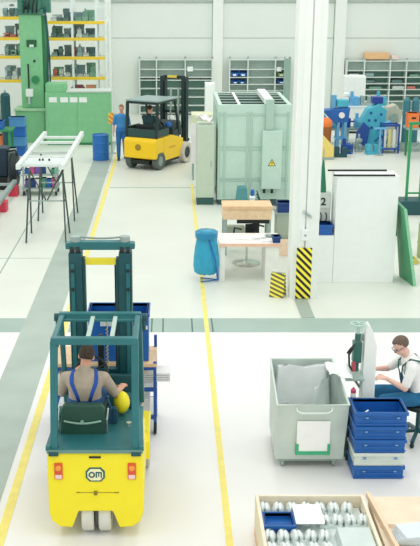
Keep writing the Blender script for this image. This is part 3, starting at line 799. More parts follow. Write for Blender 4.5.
for x in (1.2, 1.4): MB().cyl((x,-.12,.34), (x,-.12,.46), .035).build('cable_gland', dark_m, e)
t = thing('pump_unit', 'small teal pump unit at the foot of the pale cabin machine', 'pump', (1.62, 24.55, 0))
MB().box(0, .4, 0, .4, 0, .12).build('base', grey_m, t); b = MB(); b.prism([(.02,.12),(.36,.12),(.3,.62),(.08,.62)], .05, .35, 'y'); b.build('housing', mat('pump_teal', '#4f8f93', .5), t, .03)
MB().cyl((.38,.2,.3), (.52,.2,.3), .1).build('motor', steel_m, t); MB().lathe([(0,0),(.05,0),(.05,.1),(.03,.14),(0,.14)], (.46,.2,.4)).build('valve', bluel_m, t)
b = MB()
for k in range(5):
    pts = [(.0+.0*k, 0, .18+.08*k)]
    for i in range(1, 9): pts.append((i*.12, -.04*k+.02*math.sin(i*1.3+k), .05+.14*abs(math.sin(i*.55+k*.7))+.03*k))
    b.tube(pts, .014, 6)
tag(b.build('hoses', mat('hose_dark', '#3b5553', .5), None, loc=(2.2, 24.95, -.03), smooth=True), 'tangle of dark hoses on the floor in front of the pale cabin machine', 'hose')

# ================================================================== work desk, chair, bag
desk_m = mat('desk_panel', '#f1f3ee', .5)
t = thing('work_desk', 'white work desk with peach edged top and panel legs beside the pillar', 'desk', (.94, 18.55, 0))
MB().box(0, 1.2, 0, .85, .7, .75).build('desk_top', mat('desk_top', '#f7ece4', .45), t, .006); MB().box(0, 1.2, -.012, 0, .69, .752).build('edge_strip', mat('edge_peach', '#f3c9ae', .5), t)
MB().box(.02, .12, .02, .82, 0, .7).build('leg_panel', desk_m, t, .005); MB().box(.9, 1.16, .02, .82, 0, .7).build('leg_panel', desk_m, t, .005)
for i, (x, y, rz, n) in enumerate(((.72, 18.8, .2, 'tilted sheets'), (1.45, 18.95, -.3, 'sheets'), (1.9, 18.78, .1, 'flat folder'))):
    b = MB()
    for k in range(3): b.box(-.15+.01*k, .15+.01*k, -.1, .1, .004*k, .004*k+.003)
    if i == 0: continue
    o = b.build('paper_stack', white_m, None, loc=(x, y, .752)); o.rotation_euler = (0,0,rz)
    tag(o, 'white paper %s lying on the desk %s' % (n, ['','near the middle','at the right end'][i]), 'paper')
open_crate('small_box', 'small dark blue box on the right end of the desk', 'box', (1.98, 18.6, .752), .14, .2, .12, mat('navy', '#16407e', .45))
t = thing('swivel_chair', 'dark swivel chair with round chrome base behind the work desk', 'chair', (1.57, 19.80, 0), .5)
MB().lathe([(0,0),(.29,0),(.29,.015),(.2,.035),(.05,.06),(0,.06)], n=32).build('base_plate', steel_m, t, smooth=False)
MB().cyl((0,0,.05), (0,0,.5), .03).build('column', steel_m, t); MB().box(-.22, .22, -.22, .22, .5, .57).build('seat', dark_m, t, .025)
b = MB(); b.sheet(lambda u, v: (-.17+.34*u, -.24+.05*(2*u-1)**2, .70+.2*v), 8, 4, .03); b.build('backrest', dark_m, t, smooth=True)
b = MB(); b.tube([(0,-.1,.52), (0,-.28,.56), (0,-.27,.75)], .02, 8); b.build('back_post', dark_m, t)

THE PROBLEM
Using the data above, write out every line exactly, leaving the images behind.

REPLY TO THE EXERCISE
Keep writing the Blender script for this image. This is part 3, starting at line 799. More parts follow. Write for Blender 4.5.
for x in (1.2, 1.4): MB().cyl((x,-.12,.34), (x,-.12,.46), .035).build('cable_gland', dark_m, e)
t = thing('pump_unit', 'small teal pump unit at the foot of the pale cabin machine', 'pump', (1.62, 24.55, 0))
MB().box(0, .4, 0, .4, 0, .12).build('base', grey_m, t); b = MB(); b.prism([(.02,.12),(.36,.12),(.3,.62),(.08,.62)], .05, .35, 'y'); b.build('housing', mat('pump_teal', '#4f8f93', .5), t, .03)
MB().cyl((.38,.2,.3), (.52,.2,.3), .1).build('motor', steel_m, t); MB().lathe([(0,0),(.05,0),(.05,.1),(.03,.14),(0,.14)], (.46,.2,.4)).build('valve', bluel_m, t)
b = MB()
for k in range(5):
    pts = [(.0+.0*k, 0, .18+.08*k)]
    for i in range(1, 9): pts.append((i*.12, -.04*k+.02*math.sin(i*1.3+k), .05+.14*abs(math.sin(i*.55+k*.7))+.03*k))
    b.tube(pts, .014, 6)
tag(b.build('hoses', mat('hose_dark', '#3b5553', .5), None, loc=(2.2, 24.95, -.03), smooth=True), 'tangle of dark hoses on the floor in front of the pale cabin machine', 'hose')

# ================================================================== work desk, chair, bag
desk_m = mat('desk_panel', '#f1f3ee', .5)
t = thing('work_desk', 'white work desk with peach edged top and panel legs beside the pillar', 'desk', (.94, 18.55, 0))
MB().box(0, 1.2, 0, .85, .7, .75).build('desk_top', mat('desk_top', '#f7ece4', .45), t, .006); MB().box(0, 1.2, -.012, 0, .69, .752).build('edge_strip', mat('edge_peach', '#f3c9ae', .5), t)
MB().box(.02, .12, .02, .82, 0, .7).build('leg_panel', desk_m, t, .005); MB().box(.9, 1.16, .02, .82, 0, .7).build('leg_panel', desk_m, t, .005)
for i, (x, y, rz, n) in enumerate(((.72, 18.8, .2, 'tilted sheets'), (1.45, 18.95, -.3, 'sheets'), (1.9, 18.78, .1, 'flat folder'))):
    b = MB()
    for k in range(3): b.box(-.15+.01*k, .15+.01*k, -.1, .1, .004*k, .004*k+.003)
    if i == 0: continue
    o = b.build('paper_stack', white_m, None, loc=(x, y, .752)); o.rotation_euler = (0,0,rz)
    tag(o, 'white paper %s lying on the desk %s' % (n, ['','near the middle','at the right end'][i]), 'paper')
open_crate('small_box', 'small dark blue box on the right end of the desk', 'box', (1.98, 18.6, .752), .14, .2, .12, mat('navy', '#16407e', .45))
t = thing('swivel_chair', 'dark swivel chair with round chrome base behind the work desk', 'chair', (1.57, 19.80, 0), .5)
MB().lathe([(0,0),(.29,0),(.29,.015),(.2,.035),(.05,.06),(0,.06)], n=32).build('base_plate', steel_m, t, smooth=False)
MB().cyl((0,0,.05), (0,0,.5), .03).build('column', steel_m, t); MB().box(-.22, .22, -.22, .22, .5, .57).build('seat', dark_m, t, .025)
b = MB(); b.sheet(lambda u, v: (-.17+.34*u, -.24+.05*(2*u-1)**2, .70+.2*v), 8, 4, .03); b.build('backrest', dark_m, t, smooth=True)
b = MB(); b.tube([(0,-.1,.52), (0,-.28,.56), (0,-.27,.75)], .02, 8); b.build('back_post', dark_m, t)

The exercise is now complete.